Nuestra gente, ya no ocupa el surco ni los andamios. Tampoco las universidades ni los talleres. Quedan las ruinas. Queda la esclavitud buscada y consentida.
Hay una guerra ahí afuera, pero se la llama de muchos otros modos, menos por su verdadero nombre. Reconozco que sus formas son más sofisticadas que las viejas trincheras y los vistosos uniformes. Pero igual es una guerra de exterminio.
América no fue descubierta: ya existía. Acaso Cristo fuera un esquizofrénico perdido en un desierto ajeno: un Rey más de los judíos. No perdamos energía en esas cosas: son cosas menores o que nos son adversas.
La supervivencia no se trata de convencer a los ajenos, sino de no perder a los propios. Y a los propios los perdimos cuando nuestra identidad fue universalizada con un falso dios y sus ideologías derivadas, primero para destruirnos desde adentro de nosotros mismos, luego para utilizarnos como vehículo para destruir a los demás.

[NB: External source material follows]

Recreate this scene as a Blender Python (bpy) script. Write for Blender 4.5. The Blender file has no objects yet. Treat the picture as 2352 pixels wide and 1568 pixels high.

América ya existía. Y los cristianos ya no eran hombres blancos en rigor: eran vehículos de la ideología global. Todo lo impregnado de cristianismo es detestable, oscuro, destructivo, hipócrita y tiene un precio.
El hombre blanco fue la primera víctima de la conquista de América. Murió por la Biblia y el oro. Por la mentira y los banqueros. Sin embargo en cierto modo también los sobrevivió, por su capacidad, por su grandeza, por su voluntad.
Hoy vienen por lo poco que queda de nosotros. Es fácil, porque seguimos siendo el vehículo de lo mismo: un falso dios universal, el dinero, las ideologías. Asumimos todas las formas de destrucción de nuestra identidad.
La primera guerra es para encontrar la verdad. Sin un triunfo en tal sentido, lo demás va a seguir igual. O mejor dicho: va a empeorar. Una tensa violencia contenida se respira en el ambiente, pero para la poca gente blanca que queda, parece ser normal, o en todo caso, nada tiene que ver con su perdida identidad.